Siyaset bilimci Nicolas Manceau, "Monde"daki bir köşesinde, Cumhurbaşkanı Erdoğan'ın yeni görevinin şafağında, Avrupalıların Türkiye konusunda güvenlik alanlarında işbirliği ile otoriter aşırılıkların kınanması arasında bir ikilemle karşı karşıya olduğunu ifade ederek, 28 Mayıs Pazar günü, milliyetçi oylarda olağanüstü bir artışın damgasını vurduğu bir kampanyanın sonunda, birinci turdan önceki tüm tahminlere meydan okuyarak yeniden seçilmesi, Avrupa liderleri için yeni bir meydan okuma anlamına geldiğini ifade etti. AKP'nin seçimlerdeki bu yeni seçim zaferi, Avrupalıların Türkiye karşısında ihbar şartı ile işbirliği ihtiyacı arasındaki ikilemine ışık tuttuğunu ifade eden basın, 2011'de Suriye'de başlayan ve Avrupa'da İkinci Dünya Savaşı'ndan bu yana görülmemiş bir göç krizine yol açan binlerce mülteci akınından bu yana AB, Ankara rejimi ile ilişkilerini yeniden düşünmek zorunda kaldığını hatırlattı.

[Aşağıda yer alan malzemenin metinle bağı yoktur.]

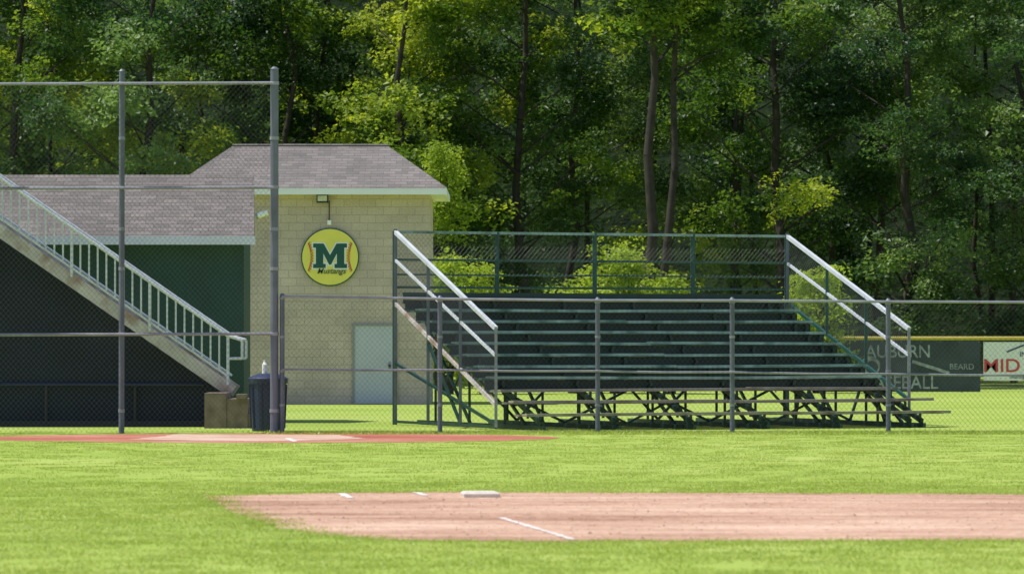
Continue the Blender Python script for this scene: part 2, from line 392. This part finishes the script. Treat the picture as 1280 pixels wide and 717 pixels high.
def tree(name, x, y, h, rad, cb, tr, seed, **k):
    e = empty(name); mb = MB(); pts = []
    src = k.pop('src', C_leaf)
    tree_parts(mb, pts, x, y, h, rad, cb, tr, seed, **k)
    mb.obj('trunk_and_limbs', e, True); scatter('crown', pts, src, e); return e
tree('deciduous_tree', 4.75, 141, 22, 4.0, 12.2, .24, 11, wig=.05, lean=.5)
tree('deciduous_tree', 5.35, 142.5, 21, 3.6, 12.2, .19, 12, lean=.9, wig=.06)
for i, (x, y, h, rad, cb, tr) in enumerate([(-19,152,19,4.8,3.0,.25),(-13.5,149,20,4.6,4.2,.24),(-8.5,153,19,4.2,4.0,.2),(-4,148,18,4.3,3.2,.22),
        (.3,150,20,4.4,6,.22),(10.0,150,20,4.5,4.5,.25),(14.5,148,19,4.6,1.8,.24),(19.5,147,18,4.6,1.5,.24),(24.5,150,20,4.8,2,.25),(-24.5,150,20,5,3,.25)]):
    tree('deciduous_tree', x, y, h, rad, cb, tr, 100+i, nblob=25, per=10, src=C_shade if x > 12 or i == 1 else C_leaf)
fm = MB(); fp = []; fpc = []
k = 0
for row, y in enumerate((158, 165, 174)):
    x = -33+R.uniform(0, 2)
    while x < 34:
        tree_parts(fm, fpc if (x > 9 or R.random() < .25) else fp, x+R.uniform(-1,1), y+R.uniform(-2.5,2.5), R.uniform(19, 25), R.uniform(3.8,5.2), R.uniform(3,8) if row > 0 else R.uniform(5, 9), R.uniform(.12,.22), 500+k,
                   nblob=18, per=9, csc=1.15); k += 1
        x += R.uniform(4.0, 6.4)
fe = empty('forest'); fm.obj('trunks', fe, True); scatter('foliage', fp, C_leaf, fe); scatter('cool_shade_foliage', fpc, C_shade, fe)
def shrub(x, y, w, h, seed, src=C_bright, n=60):
    e = empty('shrub'); mb = MB(); pts = []; rr = random.Random(seed)
    for i in range(n):
        t = rr.random()**.8; a = rr.uniform(0, 6.28); rd = w*.5*math.sqrt(rr.random())*(1-t*.65)
        p = Vector((x+rd*math.cos(a), y+rd*math.sin(a), .3+h*t*.92))
        if i % 3 == 0: branch(mb, (x+rr.uniform(-.2,.2), y, 0), p, .04, .01, rr, 3, 5, .3)
        pts.append((p.x, p.y, p.z, rr.gauss(0,.35), rr.gauss(0,.35), rr.uniform(0,6.28), rr.uniform(.6,1.1)))
    mb.obj('stems', e); scatter('foliage', pts, src, e)
shrub(3.3, 126, 3.4, 4.6, 1, n=80); shrub(2.0, 127, 2.4, 3.3, 2, n=45); shrub(4.9, 125, 2.4, 3.5, 3, n=45)
shrub(-2.0, 124, 2.2, 4.1, 4, n=45); shrub(-.8, 125, 1.8, 3.9, 5, n=35); shrub(9.7, 127, 2.8, 3.7, 6, n=50)
shrub(-2.4, 140, 2.6, 8.8, 7, n=90)
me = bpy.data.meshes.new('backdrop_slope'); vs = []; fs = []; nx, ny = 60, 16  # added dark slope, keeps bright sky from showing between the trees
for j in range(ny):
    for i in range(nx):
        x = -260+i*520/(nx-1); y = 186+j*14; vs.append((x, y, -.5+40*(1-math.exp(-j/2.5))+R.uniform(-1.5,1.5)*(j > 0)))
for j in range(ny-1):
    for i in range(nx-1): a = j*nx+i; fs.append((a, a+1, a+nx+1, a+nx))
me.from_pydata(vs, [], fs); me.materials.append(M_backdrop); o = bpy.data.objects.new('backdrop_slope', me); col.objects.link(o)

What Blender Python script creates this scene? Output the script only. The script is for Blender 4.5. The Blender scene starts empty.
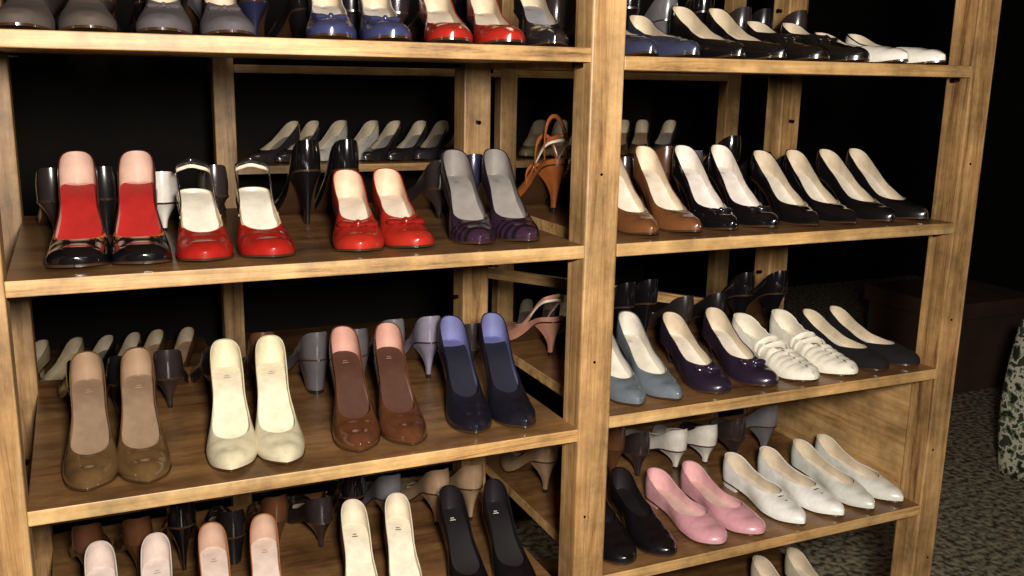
import bpy, bmesh, math, random
from mathutils import Matrix, Vector
random.seed(7)
SC=bpy.context.scene
COL=SC.collection
SC.view_settings.view_transform='Standard'

# ------------------------------------------------------------ materials
MC={}
def lin(c):
    return tuple(((v/255)/12.92 if v/255<=.04045 else ((v/255+.055)/1.055)**2.4) for v in c)
def nodes(name):
    m=bpy.data.materials.new(name);m.use_nodes=True
    nt=m.node_tree
    return m,nt,nt.nodes['Principled BSDF']
KINDS={'patent':(.14,1.0,.7),'leather':(.27,.6,.5),'suede':(.9,0,.25),'satin':(.34,.4,.5),'insole':(.6,0,.3),'metal':(.25,0,.5),'fabric':(.85,0,.3)}
def mat(c,kind='leather'):
    k=(c,kind)
    if k in MC: return MC[k]
    m,nt,b=nodes('%s_%02x%02x%02x'%((kind,)+tuple(c)))
    r,coat,spec=KINDS[kind]
    tc=nt.nodes.new('ShaderNodeTexCoord')
    nz=nt.nodes.new('ShaderNodeTexNoise');nz.inputs['Scale'].default_value=38;nz.inputs['Detail'].default_value=6;nz.inputs['Roughness'].default_value=.6
    nt.links.new(tc.outputs['Object'],nz.inputs['Vector'])
    mx=nt.nodes.new('ShaderNodeMix');mx.data_type='RGBA'
    l=lin(c)
    mx.inputs[6].default_value=(l[0]*.55,l[1]*.52,l[2]*.48,1);mx.inputs[7].default_value=(min(1,l[0]*1.2),min(1,l[1]*1.2),min(1,l[2]*1.2),1)
    nt.links.new(nz.outputs['Fac'],mx.inputs[0]);nt.links.new(mx.outputs[2],b.inputs['Base Color'])
    b.inputs['Roughness'].default_value=r;b.inputs['Coat Weight'].default_value=coat;b.inputs['Coat Roughness'].default_value=.12
    b.inputs['Specular IOR Level'].default_value=spec
    if kind=='metal': b.inputs['Metallic'].default_value=1
    n2=nt.nodes.new('ShaderNodeTexNoise');n2.inputs['Scale'].default_value=420 if kind in('leather','suede','insole','fabric') else 60
    nt.links.new(tc.outputs['Object'],n2.inputs['Vector'])
    bp=nt.nodes.new('ShaderNodeBump');bp.inputs['Strength'].default_value={'suede':.3,'fabric':.4,'patent':.03}.get(kind,.08);bp.inputs['Distance'].default_value=.001
    nt.links.new(n2.outputs['Fac'],bp.inputs['Height']);nt.links.new(bp.outputs['Normal'],b.inputs['Normal'])
    MC[k]=m;return m
def wood(name,axis,c_dark,c_mid,c_light,rough=.5,fine=30):
    m,nt,b=nodes(name)
    tc=nt.nodes.new('ShaderNodeTexCoord')
    mp=nt.nodes.new('ShaderNodeMapping')
    s=[fine]*3;s['XYZ'.index(axis)]=1.3
    mp.inputs['Scale'].default_value=s
    oi=nt.nodes.new('ShaderNodeObjectInfo')
    ad=nt.nodes.new('ShaderNodeVectorMath');ad.operation='ADD'
    mu=nt.nodes.new('ShaderNodeMath');mu.operation='MULTIPLY';mu.inputs[1].default_value=37
    nt.links.new(oi.outputs['Random'],mu.inputs[0])
    nt.links.new(tc.outputs['Object'],mp.inputs['Vector'])
    nt.links.new(mp.outputs[0],ad.inputs[0]);nt.links.new(mu.outputs[0],ad.inputs[1])
    nz=nt.nodes.new('ShaderNodeTexNoise');nz.inputs['Scale'].default_value=1.6;nz.inputs['Detail'].default_value=9;nz.inputs['Roughness'].default_value=.78;nz.inputs['Distortion'].default_value=.7
    nt.links.new(ad.outputs[0],nz.inputs['Vector'])
    rp=nt.nodes.new('ShaderNodeValToRGB');e=rp.color_ramp.elements
    e[0].position=.34;e[0].color=lin(c_dark)+(1,);e[1].position=.62;e[1].color=lin(c_light)+(1,)
    x=e.new(.45);x.color=lin(c_mid)+(1,)
    nt.links.new(nz.outputs['Fac'],rp.inputs['Fac'])
    n3=nt.nodes.new('ShaderNodeTexNoise');n3.inputs['Scale'].default_value=7;n3.inputs['Detail'].default_value=8;n3.inputs['Roughness'].default_value=.7
    nt.links.new(tc.outputs['Object'],n3.inputs['Vector'])
    mr=nt.nodes.new('ShaderNodeMapRange');mr.inputs[1].default_value=.34;mr.inputs[2].default_value=.64;mr.inputs[3].default_value=.42;mr.inputs[4].default_value=1.12
    nt.links.new(n3.outputs['Fac'],mr.inputs[0])
    vm=nt.nodes.new('ShaderNodeVectorMath');vm.operation='SCALE'
    nt.links.new(rp.outputs['Color'],vm.inputs[0]);nt.links.new(mr.outputs[0],vm.inputs['Scale'])
    nt.links.new(vm.outputs[0],b.inputs['Base Color'])
    b.inputs['Roughness'].default_value=rough
    bp=nt.nodes.new('ShaderNodeBump');bp.inputs['Strength'].default_value=.25;bp.inputs['Distance'].default_value=.002
    nt.links.new(nz.outputs['Fac'],bp.inputs['Height']);nt.links.new(bp.outputs['Normal'],b.inputs['Normal'])
    return m
W_POST=wood('wood_post','Z',(84,54,28),(148,110,66),(182,146,98))
W_EDGE=wood('wood_edge','X',(100,66,36),(172,132,80),(198,162,110))
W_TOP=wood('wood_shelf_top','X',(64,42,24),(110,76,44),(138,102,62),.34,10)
W_PANEL=wood('wood_panel','Y',(108,76,42),(162,124,76),(186,150,100))
W_REAR=wood('wood_rear','Z',(110,78,44),(160,122,76),(190,154,104))  # rear posts, slightly lighter tones than the front posts

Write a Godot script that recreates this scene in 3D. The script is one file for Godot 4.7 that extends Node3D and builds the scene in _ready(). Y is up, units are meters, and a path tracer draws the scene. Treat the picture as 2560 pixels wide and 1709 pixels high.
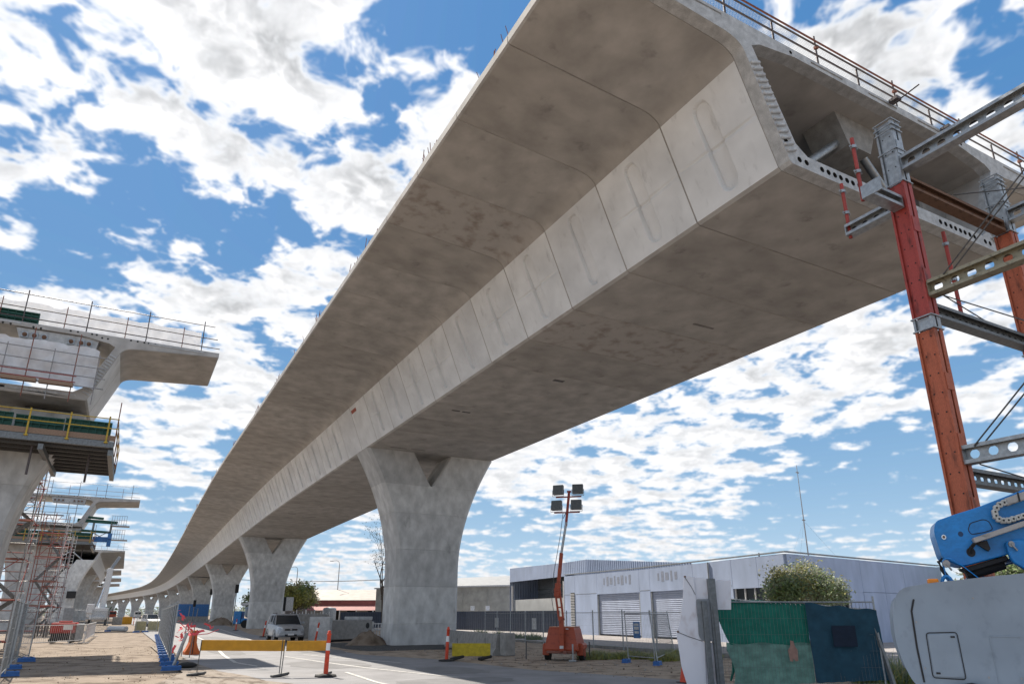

AB üyeliğine aday bir ülke olarak, marjinalleştirilmiş ve hatta neredeyse yok sayılmış bir ülke olarak Türkiye'nin, göç krizini yönetmek ve uluslararası terörizme karşı mücadele etmek için kendisini AB için temel bir muhatap olarak kabul ettiğini ifade eden basın, "bugüne kadar insan hakları ihlallerini ve otoriter suistimallerini düzenli olarak kınadıkları bir ortakla tartışmak zorunda kalan Avrupalılar, kendilerini kendi çelişkileriyle karşı karşıya buldular: Kopenhag kriterlerini (insan haklarına ve azınlıklara saygı dahil) terk edip etmemek ve onları feda etmek, göç krizinin mihrabı mı?" sorusunu sordu.
Fransa basını seçim sonrasında özellikle Avrupalının Türkiye ile ilişkilerini güvenlik, göç ve enerji üzerinden yeniden şekillendireceğinin altını çizerek, Erdoğan’ın elinin güçlendiğini belirtiyor! Diğer taraftan Türkiye’nin insan hakları ihlalleri ve daha da katılaşan yapısının Avrupa tarafından çıkarları gereği görmezden gelineceği ifade ediliyor! Nitekim ilk tebrikler de onlardan geldi.